All of this would have the added benefit of rendering the national "medal counts" a pointless exercise.
And why not allow corporate sponsorships and some recognition of the organizations that pay for most of the athletes to train most of the time? Toyota’s logo was pasted everywhere during the 2007 track and field World Championships. Somehow, the world did not come to an end. The IOC is obsessed with the idea that it is above everything like sponsorships and commercialism, but it is actually just in denial about what is necessary to keep quality athletics going.
The IOC should also prohibit jingoistic displays in Olympic logos and materials. The Soviets and the Americans raised this to an art form. In 1980, the logo for the games was a stylized picture of a Stalin-era skyscraper, all in red of course, and the mascot was a Russian-Soviet bear named Misha. Even all five Olympic rings were rendered in red. The Americans followed suit in 1984 with a logo composed of red, white, and blue stars and a mascot named "Sam the Olympic Eagle" who was nothing more than a bald eagle dressed like Uncle Sam. Not allowing the Olympics to become an advertising vehicle for the local national government, would be a step in the right direction.
And finally, the IOC should stop inviting any heads of state to participate in Olympic rituals, events, ceremonies, or any other official function. Why, oh why, were we forced to endure a segment with Bob Costas interviewing George W. Bush right in the middle of the games?

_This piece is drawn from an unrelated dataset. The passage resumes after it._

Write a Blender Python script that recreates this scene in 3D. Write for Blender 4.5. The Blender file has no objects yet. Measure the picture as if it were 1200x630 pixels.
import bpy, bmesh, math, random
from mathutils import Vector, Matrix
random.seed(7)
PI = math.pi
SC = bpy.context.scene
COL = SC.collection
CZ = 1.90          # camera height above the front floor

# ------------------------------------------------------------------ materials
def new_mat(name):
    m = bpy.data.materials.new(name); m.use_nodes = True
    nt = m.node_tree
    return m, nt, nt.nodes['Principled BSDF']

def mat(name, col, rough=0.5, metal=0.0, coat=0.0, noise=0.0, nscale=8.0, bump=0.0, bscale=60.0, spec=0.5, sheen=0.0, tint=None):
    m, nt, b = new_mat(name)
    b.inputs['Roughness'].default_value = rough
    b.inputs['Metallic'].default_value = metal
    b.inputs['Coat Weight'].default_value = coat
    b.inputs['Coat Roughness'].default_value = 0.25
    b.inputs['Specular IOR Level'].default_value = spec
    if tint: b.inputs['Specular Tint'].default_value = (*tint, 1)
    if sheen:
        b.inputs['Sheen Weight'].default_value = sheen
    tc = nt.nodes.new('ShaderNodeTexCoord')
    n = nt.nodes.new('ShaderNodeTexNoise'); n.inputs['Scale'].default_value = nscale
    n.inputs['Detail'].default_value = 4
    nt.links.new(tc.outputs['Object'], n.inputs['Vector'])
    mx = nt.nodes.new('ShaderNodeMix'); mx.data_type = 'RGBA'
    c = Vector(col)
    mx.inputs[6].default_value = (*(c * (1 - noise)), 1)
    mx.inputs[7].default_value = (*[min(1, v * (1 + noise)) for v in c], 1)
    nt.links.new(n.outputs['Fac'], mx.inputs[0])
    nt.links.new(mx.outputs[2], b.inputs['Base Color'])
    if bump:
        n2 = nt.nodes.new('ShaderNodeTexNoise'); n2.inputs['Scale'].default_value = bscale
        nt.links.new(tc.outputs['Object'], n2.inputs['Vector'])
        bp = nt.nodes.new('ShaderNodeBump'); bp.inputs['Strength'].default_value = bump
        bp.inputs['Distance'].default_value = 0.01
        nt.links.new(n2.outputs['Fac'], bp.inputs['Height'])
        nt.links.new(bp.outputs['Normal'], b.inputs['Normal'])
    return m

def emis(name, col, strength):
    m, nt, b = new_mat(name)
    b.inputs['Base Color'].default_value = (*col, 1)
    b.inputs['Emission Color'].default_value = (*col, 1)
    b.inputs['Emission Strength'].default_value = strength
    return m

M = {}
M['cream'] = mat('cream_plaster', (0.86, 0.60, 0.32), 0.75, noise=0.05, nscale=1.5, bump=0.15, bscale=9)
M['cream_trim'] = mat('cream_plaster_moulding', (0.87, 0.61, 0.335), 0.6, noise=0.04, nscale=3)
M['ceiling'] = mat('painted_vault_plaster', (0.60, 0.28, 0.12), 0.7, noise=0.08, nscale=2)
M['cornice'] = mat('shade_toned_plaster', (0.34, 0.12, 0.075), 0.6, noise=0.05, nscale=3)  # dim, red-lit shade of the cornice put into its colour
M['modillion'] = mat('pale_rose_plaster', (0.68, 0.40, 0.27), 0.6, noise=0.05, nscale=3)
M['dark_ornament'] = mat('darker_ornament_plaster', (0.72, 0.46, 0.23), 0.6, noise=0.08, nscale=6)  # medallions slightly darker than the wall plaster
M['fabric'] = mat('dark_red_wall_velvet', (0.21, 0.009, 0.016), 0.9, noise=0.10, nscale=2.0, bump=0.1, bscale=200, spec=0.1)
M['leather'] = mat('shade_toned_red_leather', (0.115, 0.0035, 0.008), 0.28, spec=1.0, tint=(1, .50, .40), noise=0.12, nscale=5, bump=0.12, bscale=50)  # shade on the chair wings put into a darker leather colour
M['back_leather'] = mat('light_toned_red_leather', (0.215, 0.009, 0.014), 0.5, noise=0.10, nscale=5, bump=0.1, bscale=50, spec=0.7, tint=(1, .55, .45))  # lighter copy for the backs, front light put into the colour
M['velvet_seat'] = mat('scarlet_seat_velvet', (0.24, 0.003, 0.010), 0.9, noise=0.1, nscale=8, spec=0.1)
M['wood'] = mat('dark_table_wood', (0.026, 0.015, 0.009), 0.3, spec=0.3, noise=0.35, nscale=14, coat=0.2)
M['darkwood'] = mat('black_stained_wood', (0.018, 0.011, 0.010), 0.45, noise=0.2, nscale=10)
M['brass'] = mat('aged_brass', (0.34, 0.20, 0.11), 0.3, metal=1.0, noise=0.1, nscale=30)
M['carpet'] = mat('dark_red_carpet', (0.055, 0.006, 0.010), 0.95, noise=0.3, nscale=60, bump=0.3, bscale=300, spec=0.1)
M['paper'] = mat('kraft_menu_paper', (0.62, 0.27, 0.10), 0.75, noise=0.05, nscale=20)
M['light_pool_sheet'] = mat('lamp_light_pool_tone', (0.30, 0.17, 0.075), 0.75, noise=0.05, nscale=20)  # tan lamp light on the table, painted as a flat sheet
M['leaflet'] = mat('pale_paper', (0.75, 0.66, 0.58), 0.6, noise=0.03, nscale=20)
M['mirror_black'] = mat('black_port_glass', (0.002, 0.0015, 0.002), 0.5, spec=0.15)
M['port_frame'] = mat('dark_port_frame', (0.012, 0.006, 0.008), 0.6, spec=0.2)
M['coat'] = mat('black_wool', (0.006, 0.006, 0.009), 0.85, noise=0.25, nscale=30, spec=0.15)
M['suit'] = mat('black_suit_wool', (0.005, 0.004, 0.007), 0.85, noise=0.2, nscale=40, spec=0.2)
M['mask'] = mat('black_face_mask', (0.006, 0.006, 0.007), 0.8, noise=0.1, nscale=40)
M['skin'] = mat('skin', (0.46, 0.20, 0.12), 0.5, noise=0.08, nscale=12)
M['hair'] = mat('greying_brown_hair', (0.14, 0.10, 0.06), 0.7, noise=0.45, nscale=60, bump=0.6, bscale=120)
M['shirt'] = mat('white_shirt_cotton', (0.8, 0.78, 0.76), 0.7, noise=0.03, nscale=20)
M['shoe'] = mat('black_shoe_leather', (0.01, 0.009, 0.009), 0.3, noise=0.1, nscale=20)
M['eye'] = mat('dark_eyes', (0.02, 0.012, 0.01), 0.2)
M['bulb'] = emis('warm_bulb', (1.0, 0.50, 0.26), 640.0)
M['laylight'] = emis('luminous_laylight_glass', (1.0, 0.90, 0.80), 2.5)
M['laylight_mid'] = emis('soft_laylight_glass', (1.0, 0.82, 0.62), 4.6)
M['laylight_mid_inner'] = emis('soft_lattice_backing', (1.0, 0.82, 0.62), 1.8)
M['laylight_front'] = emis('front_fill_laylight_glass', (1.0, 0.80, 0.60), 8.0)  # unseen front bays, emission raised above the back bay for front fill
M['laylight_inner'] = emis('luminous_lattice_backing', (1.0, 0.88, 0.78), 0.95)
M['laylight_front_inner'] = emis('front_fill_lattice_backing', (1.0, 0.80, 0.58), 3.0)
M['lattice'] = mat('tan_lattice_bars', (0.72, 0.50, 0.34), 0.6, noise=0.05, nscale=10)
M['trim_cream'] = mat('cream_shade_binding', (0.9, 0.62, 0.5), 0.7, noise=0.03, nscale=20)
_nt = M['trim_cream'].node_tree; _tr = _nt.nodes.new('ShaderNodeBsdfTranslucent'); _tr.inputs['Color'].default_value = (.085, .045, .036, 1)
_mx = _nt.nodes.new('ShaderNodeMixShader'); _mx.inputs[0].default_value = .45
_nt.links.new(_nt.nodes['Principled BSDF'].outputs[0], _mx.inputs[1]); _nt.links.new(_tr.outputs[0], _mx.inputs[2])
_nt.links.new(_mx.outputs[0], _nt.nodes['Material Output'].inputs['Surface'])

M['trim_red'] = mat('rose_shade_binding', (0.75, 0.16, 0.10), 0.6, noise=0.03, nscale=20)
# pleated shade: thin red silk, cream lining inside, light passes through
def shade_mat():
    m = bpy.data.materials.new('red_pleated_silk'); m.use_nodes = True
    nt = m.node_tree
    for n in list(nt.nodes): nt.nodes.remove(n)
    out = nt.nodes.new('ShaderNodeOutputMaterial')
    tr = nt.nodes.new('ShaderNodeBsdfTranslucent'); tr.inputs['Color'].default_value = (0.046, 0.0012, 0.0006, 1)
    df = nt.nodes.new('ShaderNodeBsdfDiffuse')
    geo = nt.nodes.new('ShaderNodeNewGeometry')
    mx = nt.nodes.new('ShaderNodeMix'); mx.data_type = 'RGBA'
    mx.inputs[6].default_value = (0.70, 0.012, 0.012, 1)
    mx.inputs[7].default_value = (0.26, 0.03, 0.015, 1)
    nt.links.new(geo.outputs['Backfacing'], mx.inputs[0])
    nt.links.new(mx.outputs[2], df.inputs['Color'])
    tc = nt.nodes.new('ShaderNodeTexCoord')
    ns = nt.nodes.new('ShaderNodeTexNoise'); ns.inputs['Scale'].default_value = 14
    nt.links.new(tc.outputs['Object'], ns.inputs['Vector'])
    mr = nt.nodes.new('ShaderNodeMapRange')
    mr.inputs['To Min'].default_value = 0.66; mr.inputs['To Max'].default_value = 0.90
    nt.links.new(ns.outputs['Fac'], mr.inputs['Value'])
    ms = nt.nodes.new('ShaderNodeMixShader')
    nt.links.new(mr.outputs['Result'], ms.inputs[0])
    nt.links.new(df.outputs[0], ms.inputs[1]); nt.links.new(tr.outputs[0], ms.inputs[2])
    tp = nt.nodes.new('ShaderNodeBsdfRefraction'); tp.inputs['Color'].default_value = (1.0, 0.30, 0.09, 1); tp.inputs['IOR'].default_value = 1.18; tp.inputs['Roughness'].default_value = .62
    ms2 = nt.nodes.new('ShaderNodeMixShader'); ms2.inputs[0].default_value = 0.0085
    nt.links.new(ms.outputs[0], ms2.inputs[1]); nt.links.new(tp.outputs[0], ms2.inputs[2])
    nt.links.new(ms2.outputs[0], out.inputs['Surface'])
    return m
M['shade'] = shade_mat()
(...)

Do we care what Bush thinks about the Olympics and about athletics? We shouldn’t.
When the games are handed over from one country to the next, no national flags should be flown, and no heads of state should be involved. If governments must be involved, let the mayors of the host cities do everything, and fly only the municipal flags. The proposition that "America" hosted the 1996 Olympics or that "Italy" hosted the 2006 winter games is thoroughly unconvincing. Was the average resident of Rome directly impacted by Turin’s hosting of the games? Probably not. Being a host city should be a local matter.
Conclusion
Adopting all of these measures would go a long way toward insulating the Olympics against the political games that produce disasters like the boycotts of the 1980’s, while confirming that the Olympics are really about the athletes and not about international relations.
The idea that the Olympics are public property and that the IOC must toe the line on various social and political trends has done great harm to the athletes as well as the viewers who tune in to watch athletic competitions.
Sometimes, the best thing an organization can do with the state is ignore it. Cutting out heads of state and national flags and medal counts and all those other pieces that make the Olympics about national teams rather than the athletes will only make the Olympics more relevant to younger viewers while distancing the games from the minds of pundits and politicians who think that the Olympic games are just another enterprise waiting to be "improved" by governments and their friends.